Thursday, July 22, 2010


"The point of a story is never about the ending, remember.
It's about your character getting molded in the hard work of the middle."
~ Donald Miller, A million miles in a thousand years

Just a few nights ago, I was venting to a wise friend about my frustration with where I'm at in life, compared to where I thought I'd be by now. About all the things I've spoken, dreamed, studied and written about for years that have yet to become real experiences, due to either my own choices or curveballs life has thrown at me that changed the course I was on. And so after listening quietly to me for several minutes of working myself up over it all, he said something that I did not like at all. He said, "Amber, it sounds like you have been reading the same page over and over again. Maybe it's time to change that page, because until you do, you'll continue to be frustrated. But the thing is, I don't think you want to change that page yet."

I sat there, a little stunned, and I immediately fired back, "No, that's not true," or something brilliant like that. And then I gave him my list of reasons why his assessment wasn't accurate. He didn't understand my special circumstances or challenges of the past several years. He didn't know how many times I'd already tried to change the page and failed. I wasn't afraid to change the page, I said, I just didn't feel like it was time yet and I needed something to change it to first. I'm not interested in making a big change just because I think something needs to happen, I added. I'm having to learn to wait on God.

"Ok," he said simply. "But I still think you don't want to change the page."

The thing is, I haven't been able to get that conversation out of my head. It's stuck in me like a little prickly burr.

And then I read this little snippet of conversation in a book about creating the stories we want to live, and this famous guy, Robert McKee, who knows all there is to know about the elements of story and teaches it in workshops said this:

"Writing a story isn't about making your peaceful fantasies come true. The whole point of the story is the character arc. You didn't think joy could change a person, did you? Joy is what you feel when the conflict is over. But it's conflict that changes a person... You put your characters through hell. You put them through hell. That's the only way we change."

It made me stop. It made me think. About how my character has been shaped through conflict and going through hell the past two years. And about how much more development my character needs to experience. It made me a little tired to think about, because I don't know if this guy was talking about searching for conflict to put ourselves through. I don't think that was it at all, because conflict seems to find us whether or not we're looking for it and I'd rather not go looking for more, though I know it will come in time. I think he was talking more about putting ourselves in a place of risk and sacrifice. So I began to think, what risks am I taking in life right now? Am I taking any new risks, or am I reading and rereading about old risks I have taken, studying the same page over and over again? Darn it all, maybe my friend is smarter than I thought.

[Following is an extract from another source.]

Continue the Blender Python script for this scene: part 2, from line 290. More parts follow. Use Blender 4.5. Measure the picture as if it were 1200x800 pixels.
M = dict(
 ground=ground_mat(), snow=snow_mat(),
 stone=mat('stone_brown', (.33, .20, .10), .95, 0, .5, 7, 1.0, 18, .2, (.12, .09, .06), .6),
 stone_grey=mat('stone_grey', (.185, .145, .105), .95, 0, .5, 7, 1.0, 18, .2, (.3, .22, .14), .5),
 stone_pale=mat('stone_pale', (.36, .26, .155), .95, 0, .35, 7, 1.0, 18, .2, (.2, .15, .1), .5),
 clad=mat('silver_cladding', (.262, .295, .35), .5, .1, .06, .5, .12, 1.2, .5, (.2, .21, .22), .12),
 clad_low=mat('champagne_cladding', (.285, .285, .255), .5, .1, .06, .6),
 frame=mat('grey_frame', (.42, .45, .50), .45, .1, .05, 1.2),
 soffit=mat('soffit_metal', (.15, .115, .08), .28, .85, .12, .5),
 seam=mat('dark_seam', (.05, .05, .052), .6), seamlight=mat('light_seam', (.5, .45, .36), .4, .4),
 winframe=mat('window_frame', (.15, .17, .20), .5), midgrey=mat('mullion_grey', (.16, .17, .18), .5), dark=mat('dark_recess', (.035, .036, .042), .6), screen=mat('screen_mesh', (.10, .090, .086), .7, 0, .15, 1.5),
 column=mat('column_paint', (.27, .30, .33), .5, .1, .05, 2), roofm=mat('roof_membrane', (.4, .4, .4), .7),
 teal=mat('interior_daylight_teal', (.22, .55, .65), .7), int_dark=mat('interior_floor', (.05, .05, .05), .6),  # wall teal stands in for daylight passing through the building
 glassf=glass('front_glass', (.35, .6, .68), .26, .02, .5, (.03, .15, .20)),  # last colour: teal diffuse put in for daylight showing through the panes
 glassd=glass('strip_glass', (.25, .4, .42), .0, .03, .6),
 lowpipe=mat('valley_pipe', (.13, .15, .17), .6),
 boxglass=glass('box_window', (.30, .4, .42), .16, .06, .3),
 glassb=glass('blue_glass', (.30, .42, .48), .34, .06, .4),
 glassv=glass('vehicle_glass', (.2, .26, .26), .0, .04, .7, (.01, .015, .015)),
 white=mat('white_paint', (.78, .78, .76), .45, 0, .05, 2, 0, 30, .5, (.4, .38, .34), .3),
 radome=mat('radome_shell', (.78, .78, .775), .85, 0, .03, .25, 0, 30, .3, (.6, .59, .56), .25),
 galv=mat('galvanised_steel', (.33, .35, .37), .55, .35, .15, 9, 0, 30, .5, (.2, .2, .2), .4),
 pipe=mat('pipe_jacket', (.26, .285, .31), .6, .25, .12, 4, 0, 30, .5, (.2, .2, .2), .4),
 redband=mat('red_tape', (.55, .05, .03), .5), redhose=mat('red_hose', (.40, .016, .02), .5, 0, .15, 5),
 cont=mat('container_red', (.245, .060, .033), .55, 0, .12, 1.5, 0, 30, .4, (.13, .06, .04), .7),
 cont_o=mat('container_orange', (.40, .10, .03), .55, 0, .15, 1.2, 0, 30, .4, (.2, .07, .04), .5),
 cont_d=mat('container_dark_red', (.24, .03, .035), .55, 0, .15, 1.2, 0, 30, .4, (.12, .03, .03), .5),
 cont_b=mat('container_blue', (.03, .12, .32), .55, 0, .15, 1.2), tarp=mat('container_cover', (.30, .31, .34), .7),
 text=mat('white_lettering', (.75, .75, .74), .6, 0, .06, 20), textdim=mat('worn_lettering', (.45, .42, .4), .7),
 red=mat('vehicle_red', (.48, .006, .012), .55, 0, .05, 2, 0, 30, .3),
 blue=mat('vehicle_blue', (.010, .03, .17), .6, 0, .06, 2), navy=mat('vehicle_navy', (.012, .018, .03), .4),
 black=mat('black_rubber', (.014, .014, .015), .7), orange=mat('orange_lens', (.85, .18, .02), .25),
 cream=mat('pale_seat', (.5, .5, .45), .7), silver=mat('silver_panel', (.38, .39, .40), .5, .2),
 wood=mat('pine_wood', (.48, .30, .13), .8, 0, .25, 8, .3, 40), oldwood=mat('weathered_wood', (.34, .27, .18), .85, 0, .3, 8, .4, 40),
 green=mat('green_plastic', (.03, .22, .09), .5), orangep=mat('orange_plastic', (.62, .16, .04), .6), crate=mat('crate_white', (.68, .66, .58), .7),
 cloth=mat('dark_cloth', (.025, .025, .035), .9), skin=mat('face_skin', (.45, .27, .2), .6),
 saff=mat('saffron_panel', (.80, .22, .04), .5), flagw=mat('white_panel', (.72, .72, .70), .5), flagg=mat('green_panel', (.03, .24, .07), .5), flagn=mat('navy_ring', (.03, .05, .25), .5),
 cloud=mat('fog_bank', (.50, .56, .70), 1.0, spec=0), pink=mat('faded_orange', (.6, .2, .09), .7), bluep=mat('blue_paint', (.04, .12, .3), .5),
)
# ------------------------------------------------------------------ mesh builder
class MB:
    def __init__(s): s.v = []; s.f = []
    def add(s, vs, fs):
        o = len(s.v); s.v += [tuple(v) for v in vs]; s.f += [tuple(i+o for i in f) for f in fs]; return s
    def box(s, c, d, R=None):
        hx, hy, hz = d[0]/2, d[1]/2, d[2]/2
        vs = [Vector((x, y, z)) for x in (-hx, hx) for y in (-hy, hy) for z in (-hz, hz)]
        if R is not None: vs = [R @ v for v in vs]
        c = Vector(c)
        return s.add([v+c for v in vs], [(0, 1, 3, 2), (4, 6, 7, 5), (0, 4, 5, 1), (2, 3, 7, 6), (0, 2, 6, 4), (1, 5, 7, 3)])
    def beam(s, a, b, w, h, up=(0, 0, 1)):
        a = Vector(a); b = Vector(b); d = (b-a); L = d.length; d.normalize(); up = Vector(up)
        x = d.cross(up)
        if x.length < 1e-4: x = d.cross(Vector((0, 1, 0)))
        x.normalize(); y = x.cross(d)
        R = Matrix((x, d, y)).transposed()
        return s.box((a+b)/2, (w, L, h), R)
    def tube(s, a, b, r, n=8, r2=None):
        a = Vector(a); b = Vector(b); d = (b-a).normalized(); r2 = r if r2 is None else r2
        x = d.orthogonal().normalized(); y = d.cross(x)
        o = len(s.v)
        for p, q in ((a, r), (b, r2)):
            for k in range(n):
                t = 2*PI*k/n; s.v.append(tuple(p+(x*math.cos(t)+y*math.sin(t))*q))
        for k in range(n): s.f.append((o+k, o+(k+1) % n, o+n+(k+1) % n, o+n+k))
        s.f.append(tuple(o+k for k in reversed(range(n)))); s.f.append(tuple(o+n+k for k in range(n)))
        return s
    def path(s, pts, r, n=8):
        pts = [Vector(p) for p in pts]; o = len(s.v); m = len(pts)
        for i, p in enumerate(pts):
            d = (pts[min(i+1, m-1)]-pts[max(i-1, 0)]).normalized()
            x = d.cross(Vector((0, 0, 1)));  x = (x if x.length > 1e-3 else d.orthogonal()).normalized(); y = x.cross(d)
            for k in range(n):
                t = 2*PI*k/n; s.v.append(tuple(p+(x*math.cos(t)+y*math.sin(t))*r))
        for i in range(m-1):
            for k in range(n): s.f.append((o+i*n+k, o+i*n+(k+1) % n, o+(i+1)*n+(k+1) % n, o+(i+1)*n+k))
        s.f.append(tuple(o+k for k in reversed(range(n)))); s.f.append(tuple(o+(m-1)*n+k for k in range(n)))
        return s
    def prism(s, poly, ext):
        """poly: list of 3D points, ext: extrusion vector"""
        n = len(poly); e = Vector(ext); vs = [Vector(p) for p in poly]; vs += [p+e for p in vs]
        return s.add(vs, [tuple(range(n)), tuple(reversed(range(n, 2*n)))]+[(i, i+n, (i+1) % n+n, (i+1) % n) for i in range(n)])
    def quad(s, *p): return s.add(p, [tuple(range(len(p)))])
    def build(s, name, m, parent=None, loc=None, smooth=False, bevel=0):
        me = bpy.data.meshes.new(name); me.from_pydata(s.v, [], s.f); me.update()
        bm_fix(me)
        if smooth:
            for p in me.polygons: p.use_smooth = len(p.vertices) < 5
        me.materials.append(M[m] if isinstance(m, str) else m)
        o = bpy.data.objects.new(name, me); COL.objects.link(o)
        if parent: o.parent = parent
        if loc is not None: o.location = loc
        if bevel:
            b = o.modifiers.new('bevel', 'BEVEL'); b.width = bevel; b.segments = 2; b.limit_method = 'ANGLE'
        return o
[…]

For as long as I can remember, I've wanted to live an epic story. I've wanted to give myself to something that requires great sacrifice and risk, something way bigger than myself, something that will share life with others. The thing is, maybe my friend is right. Maybe I'm a little afraid to change that page. And maybe I haven't changed that page because I've been too focused on figuring out the end instead of stepping out into the throes of the middle. I don't know what to do about that, but I know I don't want to just write about it. I think there is much truth in learning to wait on God and not forcing a page to turn, but I also think God knows when our hearts are ready for turning and when they're not, and only God can give us eyes to read what's written on our pages in a different light.

So this is my prayer: God, give me eyes to read and courage to risk turning that page.